I remember the first time I was taken out on a valentine’s date, which was also my very first date *proper date*. I was very broke! 
I would like to point out though, Guys need to stop complaining how ladies get late for dates, ama sijui want Kempinsky food and Jimmy cab rides to and fro, then Cold Stone rainbow ice-cream cakes with 6 Oreos and a FroYo.

That’s basically a chini ya maji refund after the financial implications of getting acrylic nails done, all to please you, her man. The 6 Oreos are for the nail art plus that body con dress she wore; which you have never seen her rock before… that made you take 20 selfies in PUBLIC! Then quickly, posted the pics on Instagram and Pinterest and left your data connection on the whole night expecting ‘thoties’ to comment on how blessed you are but really you just want that yellow-yellow jealous after the way she dumped you*insecure*. Boy, you even for the first time used the hashtag LoveOfMyLife.

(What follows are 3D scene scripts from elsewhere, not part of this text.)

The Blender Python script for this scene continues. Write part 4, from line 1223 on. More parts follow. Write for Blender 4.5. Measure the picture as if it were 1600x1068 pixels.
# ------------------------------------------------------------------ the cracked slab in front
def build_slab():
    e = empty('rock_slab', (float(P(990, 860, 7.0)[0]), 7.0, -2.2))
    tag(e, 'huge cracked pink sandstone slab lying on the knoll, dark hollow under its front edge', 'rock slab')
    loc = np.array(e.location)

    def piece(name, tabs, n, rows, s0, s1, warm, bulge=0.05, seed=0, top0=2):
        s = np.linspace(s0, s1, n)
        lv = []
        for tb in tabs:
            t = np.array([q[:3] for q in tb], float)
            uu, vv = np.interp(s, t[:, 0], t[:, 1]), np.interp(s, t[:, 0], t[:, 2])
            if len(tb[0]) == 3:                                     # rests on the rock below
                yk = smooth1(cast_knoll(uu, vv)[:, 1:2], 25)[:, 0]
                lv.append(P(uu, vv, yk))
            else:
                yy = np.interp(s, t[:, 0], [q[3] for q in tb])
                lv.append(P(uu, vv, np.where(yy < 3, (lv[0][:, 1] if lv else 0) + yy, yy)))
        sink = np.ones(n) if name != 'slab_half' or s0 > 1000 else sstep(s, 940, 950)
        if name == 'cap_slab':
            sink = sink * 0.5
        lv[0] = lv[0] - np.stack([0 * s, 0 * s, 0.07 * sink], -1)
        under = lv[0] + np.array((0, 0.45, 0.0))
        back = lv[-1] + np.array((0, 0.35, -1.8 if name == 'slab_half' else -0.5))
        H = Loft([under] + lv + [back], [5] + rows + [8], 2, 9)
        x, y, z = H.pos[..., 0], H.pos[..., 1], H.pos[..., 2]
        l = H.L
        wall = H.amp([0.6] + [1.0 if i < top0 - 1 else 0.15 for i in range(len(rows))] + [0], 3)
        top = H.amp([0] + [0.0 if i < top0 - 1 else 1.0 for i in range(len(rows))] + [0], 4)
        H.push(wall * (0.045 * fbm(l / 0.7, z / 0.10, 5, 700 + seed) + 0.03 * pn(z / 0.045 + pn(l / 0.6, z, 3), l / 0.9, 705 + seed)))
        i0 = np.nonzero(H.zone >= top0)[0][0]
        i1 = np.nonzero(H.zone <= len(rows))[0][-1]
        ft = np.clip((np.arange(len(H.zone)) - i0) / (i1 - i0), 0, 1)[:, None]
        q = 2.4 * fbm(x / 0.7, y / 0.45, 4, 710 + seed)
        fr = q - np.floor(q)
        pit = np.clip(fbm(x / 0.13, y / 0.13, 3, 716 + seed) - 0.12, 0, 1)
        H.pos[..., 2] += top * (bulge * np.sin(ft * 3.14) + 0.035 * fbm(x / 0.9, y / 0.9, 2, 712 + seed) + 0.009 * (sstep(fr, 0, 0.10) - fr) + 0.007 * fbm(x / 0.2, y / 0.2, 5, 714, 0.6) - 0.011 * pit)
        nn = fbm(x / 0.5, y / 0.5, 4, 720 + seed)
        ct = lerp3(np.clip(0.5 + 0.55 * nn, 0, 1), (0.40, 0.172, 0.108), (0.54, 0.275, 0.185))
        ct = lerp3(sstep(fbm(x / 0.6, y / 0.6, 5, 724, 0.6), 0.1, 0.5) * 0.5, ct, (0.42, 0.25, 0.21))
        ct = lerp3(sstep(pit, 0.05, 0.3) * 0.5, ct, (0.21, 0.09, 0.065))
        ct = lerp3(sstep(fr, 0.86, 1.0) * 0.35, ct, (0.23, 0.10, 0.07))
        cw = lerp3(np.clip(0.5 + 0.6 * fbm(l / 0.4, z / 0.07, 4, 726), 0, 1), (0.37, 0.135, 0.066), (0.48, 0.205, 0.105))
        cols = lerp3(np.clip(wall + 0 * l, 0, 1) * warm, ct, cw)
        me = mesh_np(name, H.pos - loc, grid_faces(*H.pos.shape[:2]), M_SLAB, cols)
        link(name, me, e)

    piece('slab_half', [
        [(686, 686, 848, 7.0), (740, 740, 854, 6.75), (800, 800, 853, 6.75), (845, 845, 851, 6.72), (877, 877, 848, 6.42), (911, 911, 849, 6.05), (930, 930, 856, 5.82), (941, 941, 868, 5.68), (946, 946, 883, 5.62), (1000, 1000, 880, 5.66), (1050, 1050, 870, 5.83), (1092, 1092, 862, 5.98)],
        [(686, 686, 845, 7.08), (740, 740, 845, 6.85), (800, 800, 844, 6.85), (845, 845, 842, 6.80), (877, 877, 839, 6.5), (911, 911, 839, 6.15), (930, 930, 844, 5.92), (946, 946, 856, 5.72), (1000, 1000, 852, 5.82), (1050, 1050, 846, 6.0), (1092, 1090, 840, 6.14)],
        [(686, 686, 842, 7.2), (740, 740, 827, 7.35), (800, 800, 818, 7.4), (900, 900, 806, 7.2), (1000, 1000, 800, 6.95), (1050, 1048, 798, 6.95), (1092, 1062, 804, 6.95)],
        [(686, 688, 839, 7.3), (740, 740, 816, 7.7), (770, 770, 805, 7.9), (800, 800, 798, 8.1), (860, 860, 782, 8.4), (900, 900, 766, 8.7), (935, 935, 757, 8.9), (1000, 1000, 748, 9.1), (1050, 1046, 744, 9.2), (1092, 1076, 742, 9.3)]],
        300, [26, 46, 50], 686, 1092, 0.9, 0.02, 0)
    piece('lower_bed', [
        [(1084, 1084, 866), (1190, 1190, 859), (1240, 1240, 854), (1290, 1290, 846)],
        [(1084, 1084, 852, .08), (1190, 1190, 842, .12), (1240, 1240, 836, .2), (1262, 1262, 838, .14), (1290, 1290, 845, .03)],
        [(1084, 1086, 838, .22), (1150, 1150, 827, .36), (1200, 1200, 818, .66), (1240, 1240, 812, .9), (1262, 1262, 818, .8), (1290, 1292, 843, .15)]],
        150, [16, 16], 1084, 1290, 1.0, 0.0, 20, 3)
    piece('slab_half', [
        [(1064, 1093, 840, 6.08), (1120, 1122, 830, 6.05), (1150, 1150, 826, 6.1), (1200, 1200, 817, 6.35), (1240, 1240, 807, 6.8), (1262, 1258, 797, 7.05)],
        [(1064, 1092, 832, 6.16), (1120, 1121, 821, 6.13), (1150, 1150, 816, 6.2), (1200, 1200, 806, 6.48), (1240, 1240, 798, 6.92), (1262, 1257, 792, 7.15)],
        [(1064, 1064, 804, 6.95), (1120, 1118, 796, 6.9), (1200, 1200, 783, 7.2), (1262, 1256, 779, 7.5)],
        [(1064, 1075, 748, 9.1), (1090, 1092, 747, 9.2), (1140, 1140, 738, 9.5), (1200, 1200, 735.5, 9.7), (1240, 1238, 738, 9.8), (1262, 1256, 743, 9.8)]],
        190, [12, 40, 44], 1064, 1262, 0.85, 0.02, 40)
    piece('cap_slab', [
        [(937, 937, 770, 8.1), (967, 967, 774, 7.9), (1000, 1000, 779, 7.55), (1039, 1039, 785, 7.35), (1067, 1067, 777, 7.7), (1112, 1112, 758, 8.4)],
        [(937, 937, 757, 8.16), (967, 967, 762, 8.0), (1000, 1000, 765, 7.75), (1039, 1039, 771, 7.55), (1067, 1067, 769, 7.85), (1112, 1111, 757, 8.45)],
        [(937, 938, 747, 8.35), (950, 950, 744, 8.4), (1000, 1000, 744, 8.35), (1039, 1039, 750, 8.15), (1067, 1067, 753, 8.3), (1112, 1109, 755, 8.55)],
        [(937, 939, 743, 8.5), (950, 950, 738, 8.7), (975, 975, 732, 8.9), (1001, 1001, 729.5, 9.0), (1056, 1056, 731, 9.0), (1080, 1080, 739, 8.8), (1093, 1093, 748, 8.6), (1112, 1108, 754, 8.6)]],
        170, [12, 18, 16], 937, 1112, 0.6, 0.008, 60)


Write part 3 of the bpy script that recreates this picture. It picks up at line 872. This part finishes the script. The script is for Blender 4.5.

If it fit right in all the fundamental places that cloth was not bought from a Garissa stall that is behind a bar as you negotiate a corner at an ‘Isili’ fruit and suitcases market*I know my spellings, Eastleigh*. No honey, that dress *was probably rented* was definitely bought online. I would be meticulous with my clad choices, my stilettos, hand bag, coin purse, note purse, hair clip, earrings, perfume, lipstick choice and accessories to the detail.

Then the first thing nigger dare say on seeing this mami is “unapenda kuchelewa sana”. Honestly dude, I really don’t care *in writing* if I am an hour late. Do you know how long nails take to dry? Or mascara? Do you know how long it takes to set make-up or pin up a neat bun? 

Then when you finally see me off at the end you’re all, “Baby, you looked really lovely today. I like your eyes and the way you smile.” Thanks a lot! You told me that last week when we bumped into each other at the INDIMANJE Sacco stage…the one next to the kanjo toilets at Bus Station. How about a complement on the hair I just did which took about 2 hours?
That is why you deserve a great big handshake and a wave after the date.

On the other hand, aside the acrylic nails and body con dress; being broke when you have a date coming up, especially on valentine’s is very stressful. On that particular week as I recall, I looked my worst. I for some reason had a bad case of acne two days before the date that I could not with all of mother nature’s Gingko Biloba, Aloe Vera, Tea tree, roots, plants, leaves and soil get rid of. I did eggs, avocado, lemon, honey… you name it! Now I know that it takes time *a month if you’re lucky* to treat acne; No amount of dermatological zapping can take it all away in a day. 

I had just completed High School and my style was all over the place, I hardly had pants that could fit; because I lost a tremendous chunk of pig weight trying to score an A *which I did, mostly*. Of course my hair looked terrible but it was pretty long, so I found my way around that but I did what every other girl would do in my situation, Borrow! I even had to ask my friends to borrow from their friend’s-cousin’s-wives. Desperate!

I really wanted to do a glam dress by the way but at the end I could say I looked the part for a day in Nairobi’s wildlife park; Chiffon *mine*, rubbers *gifted after all the borrowing* and jeans *borrowed* and had lots of fun but never called the guy back. *Everybody went and got rubber shoes after that*

A guy who points out very little flaws in your outfit and makes a big deal out of them, that’s no guy to call back.
A guy who is working and expects his school-going-girlfriend to look like million dollar BeyoncĂ© that’s no guy to call back.
A guy who tells you how beautiful you look after the date, that’s no guy to call back and especially that guy who compliments another woman during the date *he was checking her out*, that is definitely not a guy to call back.

Like I said at the beginning a woman’s looks matter very much to her. So dear gentlemen, for valentine’s maybe buy your lady shoes and a dress then take her out for a picnic at Machakos People’s Park. And just like that you can become that romantic future husband.